Set the listing down again in full, word for word, with the pictures left out.
• • •
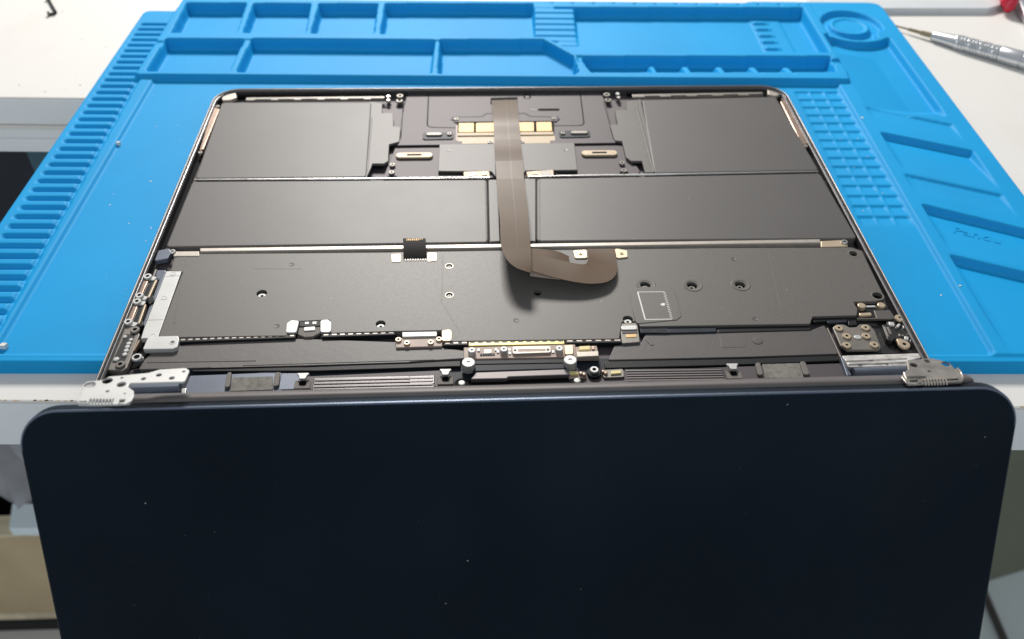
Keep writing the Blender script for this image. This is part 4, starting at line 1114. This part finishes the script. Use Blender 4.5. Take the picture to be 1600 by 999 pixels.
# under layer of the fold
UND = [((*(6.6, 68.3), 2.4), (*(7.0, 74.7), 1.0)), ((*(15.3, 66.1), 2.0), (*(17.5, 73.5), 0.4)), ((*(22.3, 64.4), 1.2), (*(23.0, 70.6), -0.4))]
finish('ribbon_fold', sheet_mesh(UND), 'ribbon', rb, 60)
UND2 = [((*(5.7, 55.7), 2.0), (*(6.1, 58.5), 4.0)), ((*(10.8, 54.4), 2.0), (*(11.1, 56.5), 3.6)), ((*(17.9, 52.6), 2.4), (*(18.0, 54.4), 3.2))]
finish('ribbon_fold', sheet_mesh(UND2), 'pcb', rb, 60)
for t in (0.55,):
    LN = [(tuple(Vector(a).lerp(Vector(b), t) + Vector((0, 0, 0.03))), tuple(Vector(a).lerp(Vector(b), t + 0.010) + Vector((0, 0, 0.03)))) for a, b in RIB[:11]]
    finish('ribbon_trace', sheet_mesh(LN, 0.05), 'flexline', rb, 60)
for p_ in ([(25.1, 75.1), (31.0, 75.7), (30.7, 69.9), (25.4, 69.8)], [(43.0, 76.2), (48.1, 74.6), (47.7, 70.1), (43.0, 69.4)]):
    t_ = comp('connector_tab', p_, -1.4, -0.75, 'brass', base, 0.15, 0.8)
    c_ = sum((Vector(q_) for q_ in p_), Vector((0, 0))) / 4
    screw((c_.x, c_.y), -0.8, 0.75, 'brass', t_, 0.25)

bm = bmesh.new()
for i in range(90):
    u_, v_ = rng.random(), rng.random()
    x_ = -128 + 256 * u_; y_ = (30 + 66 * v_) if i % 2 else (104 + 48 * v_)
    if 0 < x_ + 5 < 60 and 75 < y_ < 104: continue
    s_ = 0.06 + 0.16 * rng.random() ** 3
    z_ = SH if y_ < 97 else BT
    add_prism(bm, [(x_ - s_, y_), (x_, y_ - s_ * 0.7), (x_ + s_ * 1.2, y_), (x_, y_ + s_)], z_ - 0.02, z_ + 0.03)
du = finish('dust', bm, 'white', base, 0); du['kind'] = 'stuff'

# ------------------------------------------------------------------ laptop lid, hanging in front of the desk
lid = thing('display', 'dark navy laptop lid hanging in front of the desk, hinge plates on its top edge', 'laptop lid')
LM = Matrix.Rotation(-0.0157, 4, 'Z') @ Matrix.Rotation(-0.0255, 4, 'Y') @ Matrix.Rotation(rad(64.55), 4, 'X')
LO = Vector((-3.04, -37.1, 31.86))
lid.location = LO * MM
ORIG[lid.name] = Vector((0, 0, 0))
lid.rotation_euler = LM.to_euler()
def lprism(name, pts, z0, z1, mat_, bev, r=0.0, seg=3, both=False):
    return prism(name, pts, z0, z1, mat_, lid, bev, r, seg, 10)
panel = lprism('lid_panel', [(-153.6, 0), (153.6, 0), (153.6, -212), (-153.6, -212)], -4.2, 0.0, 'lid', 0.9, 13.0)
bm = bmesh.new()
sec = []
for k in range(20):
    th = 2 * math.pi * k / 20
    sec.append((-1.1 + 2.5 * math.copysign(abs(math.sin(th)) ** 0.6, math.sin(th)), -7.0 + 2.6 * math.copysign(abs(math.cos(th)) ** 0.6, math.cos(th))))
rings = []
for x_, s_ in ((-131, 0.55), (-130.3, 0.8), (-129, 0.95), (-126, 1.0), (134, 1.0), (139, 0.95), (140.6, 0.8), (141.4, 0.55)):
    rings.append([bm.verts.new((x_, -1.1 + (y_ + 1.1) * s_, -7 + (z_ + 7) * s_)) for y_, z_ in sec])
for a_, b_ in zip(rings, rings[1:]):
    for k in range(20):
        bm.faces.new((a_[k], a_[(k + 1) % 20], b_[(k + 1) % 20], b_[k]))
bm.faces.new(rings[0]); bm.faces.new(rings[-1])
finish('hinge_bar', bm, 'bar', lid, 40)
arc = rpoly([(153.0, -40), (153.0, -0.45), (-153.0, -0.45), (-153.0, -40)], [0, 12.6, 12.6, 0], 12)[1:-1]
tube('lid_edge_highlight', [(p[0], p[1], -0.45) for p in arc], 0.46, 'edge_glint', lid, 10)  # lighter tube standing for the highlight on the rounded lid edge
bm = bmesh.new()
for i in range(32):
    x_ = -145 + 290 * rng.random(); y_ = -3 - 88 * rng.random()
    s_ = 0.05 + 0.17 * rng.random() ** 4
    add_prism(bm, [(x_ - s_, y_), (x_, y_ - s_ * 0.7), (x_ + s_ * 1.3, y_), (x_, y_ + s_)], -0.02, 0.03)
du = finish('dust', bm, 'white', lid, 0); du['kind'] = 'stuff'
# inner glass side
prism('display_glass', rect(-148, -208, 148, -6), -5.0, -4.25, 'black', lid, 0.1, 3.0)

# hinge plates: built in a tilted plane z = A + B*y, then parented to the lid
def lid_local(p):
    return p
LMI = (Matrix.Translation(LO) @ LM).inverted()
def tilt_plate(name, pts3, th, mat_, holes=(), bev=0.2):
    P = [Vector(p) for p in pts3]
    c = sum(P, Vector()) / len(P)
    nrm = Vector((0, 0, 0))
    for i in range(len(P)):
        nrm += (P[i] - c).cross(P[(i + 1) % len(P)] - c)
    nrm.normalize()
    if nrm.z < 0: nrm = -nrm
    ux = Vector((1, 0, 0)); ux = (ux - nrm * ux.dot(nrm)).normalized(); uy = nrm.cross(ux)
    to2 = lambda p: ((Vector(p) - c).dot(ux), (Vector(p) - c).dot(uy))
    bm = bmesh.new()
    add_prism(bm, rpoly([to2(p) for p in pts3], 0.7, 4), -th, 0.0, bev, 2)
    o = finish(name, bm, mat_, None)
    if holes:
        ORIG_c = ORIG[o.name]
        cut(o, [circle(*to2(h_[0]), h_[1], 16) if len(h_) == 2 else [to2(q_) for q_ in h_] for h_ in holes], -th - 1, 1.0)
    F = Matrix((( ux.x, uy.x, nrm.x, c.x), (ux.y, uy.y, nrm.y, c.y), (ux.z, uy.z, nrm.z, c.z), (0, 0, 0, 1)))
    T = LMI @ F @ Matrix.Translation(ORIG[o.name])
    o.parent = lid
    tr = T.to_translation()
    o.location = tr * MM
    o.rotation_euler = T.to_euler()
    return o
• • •
* **Solution to the exercise**:
Keep writing the Blender script for this image. This is part 4, starting at line 1114. This part finishes the script. Use Blender 4.5. Take the picture to be 1600 by 999 pixels.
# under layer of the fold
UND = [((*(6.6, 68.3), 2.4), (*(7.0, 74.7), 1.0)), ((*(15.3, 66.1), 2.0), (*(17.5, 73.5), 0.4)), ((*(22.3, 64.4), 1.2), (*(23.0, 70.6), -0.4))]
finish('ribbon_fold', sheet_mesh(UND), 'ribbon', rb, 60)
UND2 = [((*(5.7, 55.7), 2.0), (*(6.1, 58.5), 4.0)), ((*(10.8, 54.4), 2.0), (*(11.1, 56.5), 3.6)), ((*(17.9, 52.6), 2.4), (*(18.0, 54.4), 3.2))]
finish('ribbon_fold', sheet_mesh(UND2), 'pcb', rb, 60)
for t in (0.55,):
    LN = [(tuple(Vector(a).lerp(Vector(b), t) + Vector((0, 0, 0.03))), tuple(Vector(a).lerp(Vector(b), t + 0.010) + Vector((0, 0, 0.03)))) for a, b in RIB[:11]]
    finish('ribbon_trace', sheet_mesh(LN, 0.05), 'flexline', rb, 60)
for p_ in ([(25.1, 75.1), (31.0, 75.7), (30.7, 69.9), (25.4, 69.8)], [(43.0, 76.2), (48.1, 74.6), (47.7, 70.1), (43.0, 69.4)]):
    t_ = comp('connector_tab', p_, -1.4, -0.75, 'brass', base, 0.15, 0.8)
    c_ = sum((Vector(q_) for q_ in p_), Vector((0, 0))) / 4
    screw((c_.x, c_.y), -0.8, 0.75, 'brass', t_, 0.25)

bm = bmesh.new()
for i in range(90):
    u_, v_ = rng.random(), rng.random()
    x_ = -128 + 256 * u_; y_ = (30 + 66 * v_) if i % 2 else (104 + 48 * v_)
    if 0 < x_ + 5 < 60 and 75 < y_ < 104: continue
    s_ = 0.06 + 0.16 * rng.random() ** 3
    z_ = SH if y_ < 97 else BT
    add_prism(bm, [(x_ - s_, y_), (x_, y_ - s_ * 0.7), (x_ + s_ * 1.2, y_), (x_, y_ + s_)], z_ - 0.02, z_ + 0.03)
du = finish('dust', bm, 'white', base, 0); du['kind'] = 'stuff'

# ------------------------------------------------------------------ laptop lid, hanging in front of the desk
lid = thing('display', 'dark navy laptop lid hanging in front of the desk, hinge plates on its top edge', 'laptop lid')
LM = Matrix.Rotation(-0.0157, 4, 'Z') @ Matrix.Rotation(-0.0255, 4, 'Y') @ Matrix.Rotation(rad(64.55), 4, 'X')
LO = Vector((-3.04, -37.1, 31.86))
lid.location = LO * MM
ORIG[lid.name] = Vector((0, 0, 0))
lid.rotation_euler = LM.to_euler()
def lprism(name, pts, z0, z1, mat_, bev, r=0.0, seg=3, both=False):
    return prism(name, pts, z0, z1, mat_, lid, bev, r, seg, 10)
panel = lprism('lid_panel', [(-153.6, 0), (153.6, 0), (153.6, -212), (-153.6, -212)], -4.2, 0.0, 'lid', 0.9, 13.0)
bm = bmesh.new()
sec = []
for k in range(20):
    th = 2 * math.pi * k / 20
    sec.append((-1.1 + 2.5 * math.copysign(abs(math.sin(th)) ** 0.6, math.sin(th)), -7.0 + 2.6 * math.copysign(abs(math.cos(th)) ** 0.6, math.cos(th))))
rings = []
for x_, s_ in ((-131, 0.55), (-130.3, 0.8), (-129, 0.95), (-126, 1.0), (134, 1.0), (139, 0.95), (140.6, 0.8), (141.4, 0.55)):
    rings.append([bm.verts.new((x_, -1.1 + (y_ + 1.1) * s_, -7 + (z_ + 7) * s_)) for y_, z_ in sec])
for a_, b_ in zip(rings, rings[1:]):
    for k in range(20):
        bm.faces.new((a_[k], a_[(k + 1) % 20], b_[(k + 1) % 20], b_[k]))
bm.faces.new(rings[0]); bm.faces.new(rings[-1])
finish('hinge_bar', bm, 'bar', lid, 40)
arc = rpoly([(153.0, -40), (153.0, -0.45), (-153.0, -0.45), (-153.0, -40)], [0, 12.6, 12.6, 0], 12)[1:-1]
tube('lid_edge_highlight', [(p[0], p[1], -0.45) for p in arc], 0.46, 'edge_glint', lid, 10)  # lighter tube standing for the highlight on the rounded lid edge
bm = bmesh.new()
for i in range(32):
    x_ = -145 + 290 * rng.random(); y_ = -3 - 88 * rng.random()
    s_ = 0.05 + 0.17 * rng.random() ** 4
    add_prism(bm, [(x_ - s_, y_), (x_, y_ - s_ * 0.7), (x_ + s_ * 1.3, y_), (x_, y_ + s_)], -0.02, 0.03)
du = finish('dust', bm, 'white', lid, 0); du['kind'] = 'stuff'
# inner glass side
prism('display_glass', rect(-148, -208, 148, -6), -5.0, -4.25, 'black', lid, 0.1, 3.0)

# hinge plates: built in a tilted plane z = A + B*y, then parented to the lid
def lid_local(p):
    return p
LMI = (Matrix.Translation(LO) @ LM).inverted()
def tilt_plate(name, pts3, th, mat_, holes=(), bev=0.2):
    P = [Vector(p) for p in pts3]
    c = sum(P, Vector()) / len(P)
    nrm = Vector((0, 0, 0))
    for i in range(len(P)):
        nrm += (P[i] - c).cross(P[(i + 1) % len(P)] - c)
    nrm.normalize()
    if nrm.z < 0: nrm = -nrm
    ux = Vector((1, 0, 0)); ux = (ux - nrm * ux.dot(nrm)).normalized(); uy = nrm.cross(ux)
    to2 = lambda p: ((Vector(p) - c).dot(ux), (Vector(p) - c).dot(uy))
    bm = bmesh.new()
    add_prism(bm, rpoly([to2(p) for p in pts3], 0.7, 4), -th, 0.0, bev, 2)
    o = finish(name, bm, mat_, None)
    if holes:
        ORIG_c = ORIG[o.name]
        cut(o, [circle(*to2(h_[0]), h_[1], 16) if len(h_) == 2 else [to2(q_) for q_ in h_] for h_ in holes], -th - 1, 1.0)
    F = Matrix((( ux.x, uy.x, nrm.x, c.x), (ux.y, uy.y, nrm.y, c.y), (ux.z, uy.z, nrm.z, c.z), (0, 0, 0, 1)))
    T = LMI @ F @ Matrix.Translation(ORIG[o.name])
    o.parent = lid
    tr = T.to_translation()
    o.location = tr * MM
    o.rotation_euler = T.to_euler()
    return o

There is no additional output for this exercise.